(Scene script records)
────
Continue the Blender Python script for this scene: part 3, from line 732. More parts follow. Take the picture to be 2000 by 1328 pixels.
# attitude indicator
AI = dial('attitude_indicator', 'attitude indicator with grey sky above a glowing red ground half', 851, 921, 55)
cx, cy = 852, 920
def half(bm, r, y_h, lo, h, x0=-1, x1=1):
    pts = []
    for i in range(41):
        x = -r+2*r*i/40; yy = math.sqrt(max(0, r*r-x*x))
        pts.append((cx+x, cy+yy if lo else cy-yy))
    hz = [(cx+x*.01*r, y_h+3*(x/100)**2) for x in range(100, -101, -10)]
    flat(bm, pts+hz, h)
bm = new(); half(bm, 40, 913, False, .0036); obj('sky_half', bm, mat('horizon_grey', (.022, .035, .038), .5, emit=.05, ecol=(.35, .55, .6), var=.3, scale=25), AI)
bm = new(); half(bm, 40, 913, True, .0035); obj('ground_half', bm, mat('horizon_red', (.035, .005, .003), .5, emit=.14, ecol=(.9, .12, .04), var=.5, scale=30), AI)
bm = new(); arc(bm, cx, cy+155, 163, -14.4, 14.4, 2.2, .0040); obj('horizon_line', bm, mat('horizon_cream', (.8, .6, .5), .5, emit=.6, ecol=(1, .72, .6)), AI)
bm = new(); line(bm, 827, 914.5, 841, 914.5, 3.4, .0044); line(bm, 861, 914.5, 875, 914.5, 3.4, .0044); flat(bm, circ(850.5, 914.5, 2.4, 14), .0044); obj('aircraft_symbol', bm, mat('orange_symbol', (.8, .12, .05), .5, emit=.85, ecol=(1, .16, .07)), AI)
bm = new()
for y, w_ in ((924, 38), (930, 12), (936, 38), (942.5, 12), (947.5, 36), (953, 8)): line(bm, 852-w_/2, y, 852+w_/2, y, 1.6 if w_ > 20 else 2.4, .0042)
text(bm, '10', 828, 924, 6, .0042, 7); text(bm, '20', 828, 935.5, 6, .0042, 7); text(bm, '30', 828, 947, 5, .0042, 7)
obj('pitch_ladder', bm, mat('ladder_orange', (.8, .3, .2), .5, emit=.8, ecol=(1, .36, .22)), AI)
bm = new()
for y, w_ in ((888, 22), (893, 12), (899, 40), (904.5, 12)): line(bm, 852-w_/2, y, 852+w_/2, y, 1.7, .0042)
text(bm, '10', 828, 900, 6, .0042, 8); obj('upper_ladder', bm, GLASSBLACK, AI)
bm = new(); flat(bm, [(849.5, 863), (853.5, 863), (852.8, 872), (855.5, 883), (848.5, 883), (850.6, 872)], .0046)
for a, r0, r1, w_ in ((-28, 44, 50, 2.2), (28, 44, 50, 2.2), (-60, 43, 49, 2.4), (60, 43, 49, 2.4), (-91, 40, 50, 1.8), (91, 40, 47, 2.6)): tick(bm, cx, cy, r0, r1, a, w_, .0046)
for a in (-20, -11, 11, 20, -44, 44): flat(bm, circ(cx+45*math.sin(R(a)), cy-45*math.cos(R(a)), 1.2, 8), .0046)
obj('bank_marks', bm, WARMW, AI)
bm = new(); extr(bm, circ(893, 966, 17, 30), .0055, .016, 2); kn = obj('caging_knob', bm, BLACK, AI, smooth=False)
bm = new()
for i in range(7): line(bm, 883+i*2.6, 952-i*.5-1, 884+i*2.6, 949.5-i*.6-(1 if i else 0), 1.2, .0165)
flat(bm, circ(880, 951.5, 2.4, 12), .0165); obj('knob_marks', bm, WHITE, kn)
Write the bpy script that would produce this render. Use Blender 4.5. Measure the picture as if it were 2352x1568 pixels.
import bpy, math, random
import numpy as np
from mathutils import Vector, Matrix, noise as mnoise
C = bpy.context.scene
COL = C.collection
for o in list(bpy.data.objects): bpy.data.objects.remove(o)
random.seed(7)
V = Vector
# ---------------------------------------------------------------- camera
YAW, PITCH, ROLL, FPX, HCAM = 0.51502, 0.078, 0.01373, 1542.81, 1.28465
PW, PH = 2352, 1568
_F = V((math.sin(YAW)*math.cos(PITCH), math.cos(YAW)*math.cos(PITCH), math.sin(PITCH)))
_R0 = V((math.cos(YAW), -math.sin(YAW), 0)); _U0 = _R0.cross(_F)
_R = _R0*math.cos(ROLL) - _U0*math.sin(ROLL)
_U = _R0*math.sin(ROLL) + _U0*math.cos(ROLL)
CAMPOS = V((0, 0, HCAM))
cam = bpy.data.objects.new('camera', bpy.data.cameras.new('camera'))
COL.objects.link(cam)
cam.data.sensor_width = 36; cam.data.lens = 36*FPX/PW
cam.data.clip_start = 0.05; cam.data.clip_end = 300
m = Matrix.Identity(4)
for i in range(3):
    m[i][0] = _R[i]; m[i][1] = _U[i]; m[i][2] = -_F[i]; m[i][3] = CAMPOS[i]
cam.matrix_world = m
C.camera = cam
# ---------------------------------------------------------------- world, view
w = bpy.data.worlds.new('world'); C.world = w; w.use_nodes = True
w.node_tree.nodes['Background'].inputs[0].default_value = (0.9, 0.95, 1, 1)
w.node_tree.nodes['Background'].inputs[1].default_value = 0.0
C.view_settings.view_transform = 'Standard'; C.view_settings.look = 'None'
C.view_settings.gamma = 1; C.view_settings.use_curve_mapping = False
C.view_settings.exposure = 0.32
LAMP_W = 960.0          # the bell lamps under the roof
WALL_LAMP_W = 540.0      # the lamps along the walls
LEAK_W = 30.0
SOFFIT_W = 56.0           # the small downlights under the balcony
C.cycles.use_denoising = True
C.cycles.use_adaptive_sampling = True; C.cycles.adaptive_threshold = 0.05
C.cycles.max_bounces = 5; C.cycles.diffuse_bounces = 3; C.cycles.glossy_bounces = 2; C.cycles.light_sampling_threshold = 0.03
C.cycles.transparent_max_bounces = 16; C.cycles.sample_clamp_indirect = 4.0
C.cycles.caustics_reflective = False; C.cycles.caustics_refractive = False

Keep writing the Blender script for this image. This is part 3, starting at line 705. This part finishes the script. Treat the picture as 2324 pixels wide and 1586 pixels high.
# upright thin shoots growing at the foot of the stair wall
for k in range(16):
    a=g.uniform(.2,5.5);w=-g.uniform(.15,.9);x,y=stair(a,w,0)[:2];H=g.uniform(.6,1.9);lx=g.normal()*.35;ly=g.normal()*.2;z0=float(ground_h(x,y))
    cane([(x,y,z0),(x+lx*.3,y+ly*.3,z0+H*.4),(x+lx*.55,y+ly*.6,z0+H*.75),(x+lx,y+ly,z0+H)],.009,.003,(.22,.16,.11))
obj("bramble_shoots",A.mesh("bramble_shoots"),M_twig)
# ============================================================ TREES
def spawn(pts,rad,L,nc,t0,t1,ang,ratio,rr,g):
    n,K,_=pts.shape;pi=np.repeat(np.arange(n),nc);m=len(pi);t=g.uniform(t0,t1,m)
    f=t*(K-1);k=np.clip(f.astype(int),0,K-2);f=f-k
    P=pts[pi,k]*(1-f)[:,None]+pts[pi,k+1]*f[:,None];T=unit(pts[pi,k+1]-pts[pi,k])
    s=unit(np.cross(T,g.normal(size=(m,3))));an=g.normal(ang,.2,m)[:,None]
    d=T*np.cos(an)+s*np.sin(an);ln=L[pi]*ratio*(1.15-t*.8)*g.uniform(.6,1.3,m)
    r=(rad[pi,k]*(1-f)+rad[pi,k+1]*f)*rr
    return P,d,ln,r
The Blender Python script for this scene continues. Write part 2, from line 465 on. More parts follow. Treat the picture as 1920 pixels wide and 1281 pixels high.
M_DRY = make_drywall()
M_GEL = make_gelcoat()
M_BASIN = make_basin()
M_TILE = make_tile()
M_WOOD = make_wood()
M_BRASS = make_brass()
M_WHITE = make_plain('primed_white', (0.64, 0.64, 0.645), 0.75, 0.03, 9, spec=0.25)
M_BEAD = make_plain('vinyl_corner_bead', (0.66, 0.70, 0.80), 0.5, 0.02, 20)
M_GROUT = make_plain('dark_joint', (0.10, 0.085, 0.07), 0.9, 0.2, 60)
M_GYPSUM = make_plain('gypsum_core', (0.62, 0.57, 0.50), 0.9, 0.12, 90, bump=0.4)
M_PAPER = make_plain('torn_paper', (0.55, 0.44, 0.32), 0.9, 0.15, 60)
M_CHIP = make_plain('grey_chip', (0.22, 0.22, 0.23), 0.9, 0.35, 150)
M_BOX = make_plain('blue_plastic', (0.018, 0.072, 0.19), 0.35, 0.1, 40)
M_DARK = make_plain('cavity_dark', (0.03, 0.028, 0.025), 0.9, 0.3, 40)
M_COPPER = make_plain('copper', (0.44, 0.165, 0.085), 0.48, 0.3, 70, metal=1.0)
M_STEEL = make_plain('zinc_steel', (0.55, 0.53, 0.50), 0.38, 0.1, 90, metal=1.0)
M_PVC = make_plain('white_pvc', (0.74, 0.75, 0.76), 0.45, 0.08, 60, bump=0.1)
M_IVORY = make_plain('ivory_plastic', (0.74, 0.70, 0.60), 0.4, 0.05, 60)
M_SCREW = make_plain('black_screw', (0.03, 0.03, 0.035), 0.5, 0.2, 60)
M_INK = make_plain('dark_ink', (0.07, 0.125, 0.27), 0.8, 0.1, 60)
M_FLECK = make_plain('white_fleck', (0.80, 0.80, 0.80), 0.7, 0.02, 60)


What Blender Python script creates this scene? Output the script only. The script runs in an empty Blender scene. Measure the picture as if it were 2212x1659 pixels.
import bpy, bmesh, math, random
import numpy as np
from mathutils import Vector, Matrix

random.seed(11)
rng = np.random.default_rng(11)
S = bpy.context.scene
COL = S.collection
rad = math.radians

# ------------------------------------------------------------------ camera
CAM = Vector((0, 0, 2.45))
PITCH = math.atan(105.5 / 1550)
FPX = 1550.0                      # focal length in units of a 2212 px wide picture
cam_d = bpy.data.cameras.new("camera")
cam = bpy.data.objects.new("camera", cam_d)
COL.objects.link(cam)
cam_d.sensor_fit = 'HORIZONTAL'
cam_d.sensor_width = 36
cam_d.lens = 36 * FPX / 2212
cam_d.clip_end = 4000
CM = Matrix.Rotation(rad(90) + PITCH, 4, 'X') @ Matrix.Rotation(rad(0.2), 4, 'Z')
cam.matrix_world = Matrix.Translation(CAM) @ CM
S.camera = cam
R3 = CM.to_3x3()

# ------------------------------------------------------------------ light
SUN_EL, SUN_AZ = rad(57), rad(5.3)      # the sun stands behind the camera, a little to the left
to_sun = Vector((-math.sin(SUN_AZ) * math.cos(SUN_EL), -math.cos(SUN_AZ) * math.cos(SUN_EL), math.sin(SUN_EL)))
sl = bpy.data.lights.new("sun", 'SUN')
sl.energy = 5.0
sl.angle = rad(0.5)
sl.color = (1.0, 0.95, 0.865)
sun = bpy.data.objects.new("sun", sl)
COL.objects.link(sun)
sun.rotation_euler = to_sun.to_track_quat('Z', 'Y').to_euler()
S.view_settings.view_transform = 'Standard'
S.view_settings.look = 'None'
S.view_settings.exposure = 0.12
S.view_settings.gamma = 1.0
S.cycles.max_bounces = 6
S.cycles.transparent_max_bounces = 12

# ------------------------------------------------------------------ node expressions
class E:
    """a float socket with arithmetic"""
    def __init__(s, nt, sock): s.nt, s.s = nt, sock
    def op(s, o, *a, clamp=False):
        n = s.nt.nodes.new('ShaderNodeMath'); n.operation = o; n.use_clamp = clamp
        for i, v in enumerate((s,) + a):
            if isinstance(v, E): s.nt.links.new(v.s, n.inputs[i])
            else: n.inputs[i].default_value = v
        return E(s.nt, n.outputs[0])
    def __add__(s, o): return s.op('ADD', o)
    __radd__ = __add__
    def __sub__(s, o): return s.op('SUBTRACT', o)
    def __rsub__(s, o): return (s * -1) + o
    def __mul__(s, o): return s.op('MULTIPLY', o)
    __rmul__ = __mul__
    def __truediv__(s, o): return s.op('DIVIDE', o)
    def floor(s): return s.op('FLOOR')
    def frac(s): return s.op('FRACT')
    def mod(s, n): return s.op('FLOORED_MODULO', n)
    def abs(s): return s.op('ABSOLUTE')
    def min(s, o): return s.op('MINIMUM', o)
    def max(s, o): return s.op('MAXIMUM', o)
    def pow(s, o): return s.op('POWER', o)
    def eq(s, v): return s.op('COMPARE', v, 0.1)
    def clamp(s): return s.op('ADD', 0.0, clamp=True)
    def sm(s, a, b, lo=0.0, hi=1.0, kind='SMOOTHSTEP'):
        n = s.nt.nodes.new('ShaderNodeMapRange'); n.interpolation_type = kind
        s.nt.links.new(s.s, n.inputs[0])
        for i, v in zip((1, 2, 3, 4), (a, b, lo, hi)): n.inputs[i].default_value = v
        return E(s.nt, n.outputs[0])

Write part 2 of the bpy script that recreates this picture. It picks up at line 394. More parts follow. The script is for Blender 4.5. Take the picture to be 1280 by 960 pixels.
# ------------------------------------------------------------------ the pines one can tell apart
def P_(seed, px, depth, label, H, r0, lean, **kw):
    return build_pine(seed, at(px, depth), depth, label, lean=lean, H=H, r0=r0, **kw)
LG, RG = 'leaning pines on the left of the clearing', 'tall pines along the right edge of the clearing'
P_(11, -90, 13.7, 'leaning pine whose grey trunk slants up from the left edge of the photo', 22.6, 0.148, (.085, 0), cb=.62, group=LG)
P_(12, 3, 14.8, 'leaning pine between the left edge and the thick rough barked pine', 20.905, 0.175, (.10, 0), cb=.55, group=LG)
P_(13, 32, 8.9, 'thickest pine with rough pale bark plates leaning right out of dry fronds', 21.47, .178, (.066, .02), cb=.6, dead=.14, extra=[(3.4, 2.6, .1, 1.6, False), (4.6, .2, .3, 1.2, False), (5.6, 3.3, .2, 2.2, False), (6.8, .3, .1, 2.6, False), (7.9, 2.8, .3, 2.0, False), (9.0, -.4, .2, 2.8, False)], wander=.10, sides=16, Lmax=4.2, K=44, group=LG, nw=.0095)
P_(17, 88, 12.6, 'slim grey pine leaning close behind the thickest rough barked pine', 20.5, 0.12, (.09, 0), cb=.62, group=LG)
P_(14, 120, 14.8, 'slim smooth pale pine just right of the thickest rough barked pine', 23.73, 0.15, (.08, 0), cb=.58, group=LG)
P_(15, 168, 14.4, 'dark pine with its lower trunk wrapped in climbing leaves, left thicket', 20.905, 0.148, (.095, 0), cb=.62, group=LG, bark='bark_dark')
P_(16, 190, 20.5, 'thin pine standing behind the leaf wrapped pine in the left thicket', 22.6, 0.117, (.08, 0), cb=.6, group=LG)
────
Your objective: Output exactly the leading lines of the data, up to and including the line marked by "bm = new(); arc(bm, cx, cy+155, 163, -14.4, 14.4, 2.2, .0040);".

Exercise output:
Continue the Blender Python script for this scene: part 3, from line 732. More parts follow. Take the picture to be 2000 by 1328 pixels.
# attitude indicator
AI = dial('attitude_indicator', 'attitude indicator with grey sky above a glowing red ground half', 851, 921, 55)
cx, cy = 852, 920
def half(bm, r, y_h, lo, h, x0=-1, x1=1):
    pts = []
    for i in range(41):
        x = -r+2*r*i/40; yy = math.sqrt(max(0, r*r-x*x))
        pts.append((cx+x, cy+yy if lo else cy-yy))
    hz = [(cx+x*.01*r, y_h+3*(x/100)**2) for x in range(100, -101, -10)]
    flat(bm, pts+hz, h)
bm = new(); half(bm, 40, 913, False, .0036); obj('sky_half', bm, mat('horizon_grey', (.022, .035, .038), .5, emit=.05, ecol=(.35, .55, .6), var=.3, scale=25), AI)
bm = new(); half(bm, 40, 913, True, .0035); obj('ground_half', bm, mat('horizon_red', (.035, .005, .003), .5, emit=.14, ecol=(.9, .12, .04), var=.5, scale=30), AI)
bm = new(); arc(bm, cx, cy+155, 163, -14.4, 14.4, 2.2, .0040); obj('horizon_line', bm, mat('horizon_cream', (.8, .6, .5), .5, emit=.6, ecol=(1, .72, .6)), AI)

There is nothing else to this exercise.